Bruce Anderson has given two alternative speeches an airing on his Conservative blog which make for interesting reading.
We've just had the largest tax take for a January in the last four years and it is crucial that the receipts are not wasted. One of the big criticisms of the Brown years was that money was squandered during the good years, this return resulted in increased borrowing and we know how that all ended. The current Government are borrowing at ever increasing levels, of course like any debt the interest element increases day on day but what they can't be seen to be doing is simply adding to that debt by trying to win friends and influence people. The result of that will be that Cameron comes to be known as the leader of the Continuity Labour party in wider circles than the blogs of disaffected Conservative followers.
Capital Gains Tax is an area which some right wingers have an almost pathalogical dislike of and it divides more than any other tax, you only have to look at the comments below the article.
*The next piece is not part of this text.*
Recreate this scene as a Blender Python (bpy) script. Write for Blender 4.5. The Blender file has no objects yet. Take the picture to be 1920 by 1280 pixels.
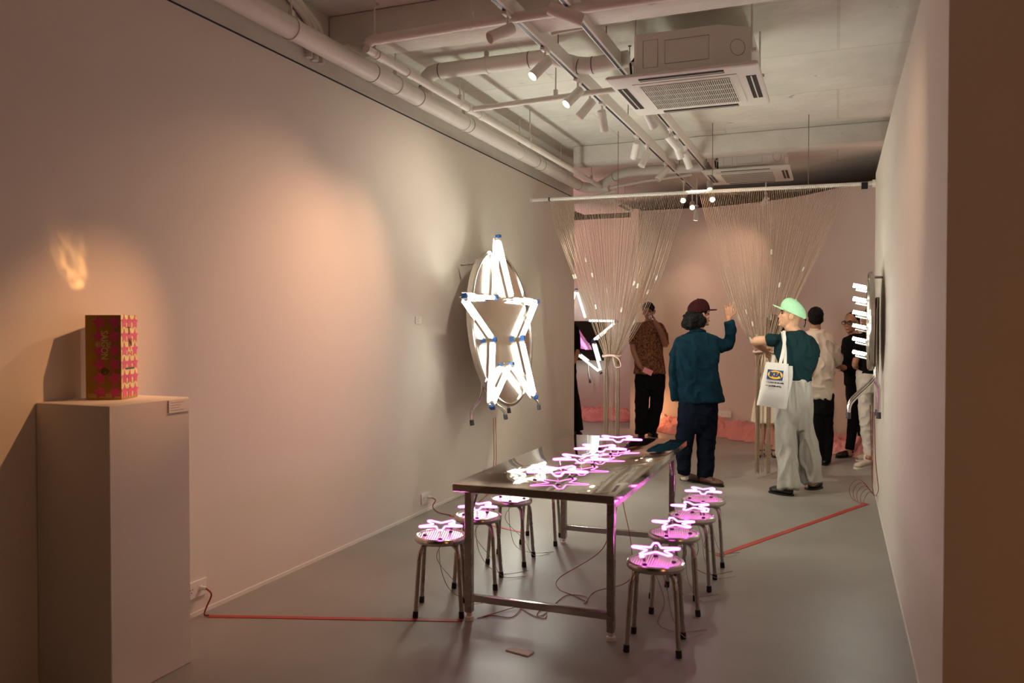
import bpy, math, random
from mathutils import Vector, Matrix, Quaternion, noise
random.seed(7)
scene = bpy.context.scene
col = scene.collection
PI = math.pi

# ------------------------------------------------------------------ camera
CAM = Vector((0, 0, 1.52)); FPX = 1540.0
YAW, PITCH = math.radians(21.54), math.radians(1.115)
cam_data = bpy.data.cameras.new('camera')
cam_data.sensor_width = 36.0
cam_data.lens = FPX / 1920 * 36
cam_data.clip_start = 0.05
cam_data.dof.use_dof = True
cam_data.dof.focus_distance = 6.6
cam_data.dof.aperture_fstop = 3.6
cam = bpy.data.objects.new('camera', cam_data)
cam.location = CAM
cam.rotation_euler = (PI / 2 - PITCH, 0, YAW)
col.objects.link(cam)
scene.camera = cam

# ------------------------------------------------------------------ world, exposure
scene.view_settings.view_transform = 'Standard'
scene.view_settings.look = 'None'
scene.view_settings.gamma = 1
scene.view_settings.exposure = -0.08
scene.view_settings.use_curve_mapping = False
world = bpy.data.worlds.new('world'); scene.world = world
world.use_nodes = True
wbg = world.node_tree.nodes['Background']
wbg.inputs['Color'].default_value = (1.0, 0.56, 0.42, 1)
wbg.inputs['Strength'].default_value = 0.016

def lamp(name, kind, loc, energy, color, target=None, parent=None, size=0.05, angle=60, blend=0.6):
    d = bpy.data.lights.new(name, kind)
    d.energy = energy; d.color = color
    if kind == 'SPOT':
        d.spot_size = math.radians(angle); d.spot_blend = blend; d.shadow_soft_size = size
    elif kind == 'POINT':
        d.shadow_soft_size = size
    elif kind == 'AREA':
        d.size = size
    o = bpy.data.objects.new(name, d); col.objects.link(o)
    o.location = loc
    if target is not None:
        o.rotation_euler = (Vector(target) - Vector(loc)).to_track_quat('-Z', 'Y').to_euler()
    if parent is not None:
        o.parent = parent; o.location = Vector(loc) - wloc(parent)
    return o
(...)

The most obvious thing about CGT, as I have pointed out before, is that it doesn't arise if you don't make a gain, obvious I know, and surely the Government (whichever colour they are) should be looking at relief for investment not relief for disinvestment.
One of the comments that rings true with me is the, " I've talked to five small business owners this week and not one thinks that regulation or red tape is a discouragement to job creation," post. This is so true, excessive legislation is the enemy of the idelogical 'right' and yet the only time in nearly thirty five years that I have heard it mentioned in relation to jobs was when amendments to the working time directives came in 2000, the original directive having come into legilsation in 1993. Businesss don't consider paperwork or rules when taking somebody on, in fact as I discovered yet again last week during a two hour meeting with a client in Southampton sometimes thay don't even consider the cost!
I'd go with Version One, the second option makes no sense from a purely economical perspective but politicians do keep banging on about hearts and minds so who knows?
2 comments:
I think number one is certainly the most likely! Number two has a lot of good but doubt he could get away with it.
Re the borrowing, I hate to use a cliché (the same one I have used many times before...so have many others...hence the cliché...oh shut up!) but it really is like turning an oil tanker.
I agree about the debts which is why I think giving more away would be daft.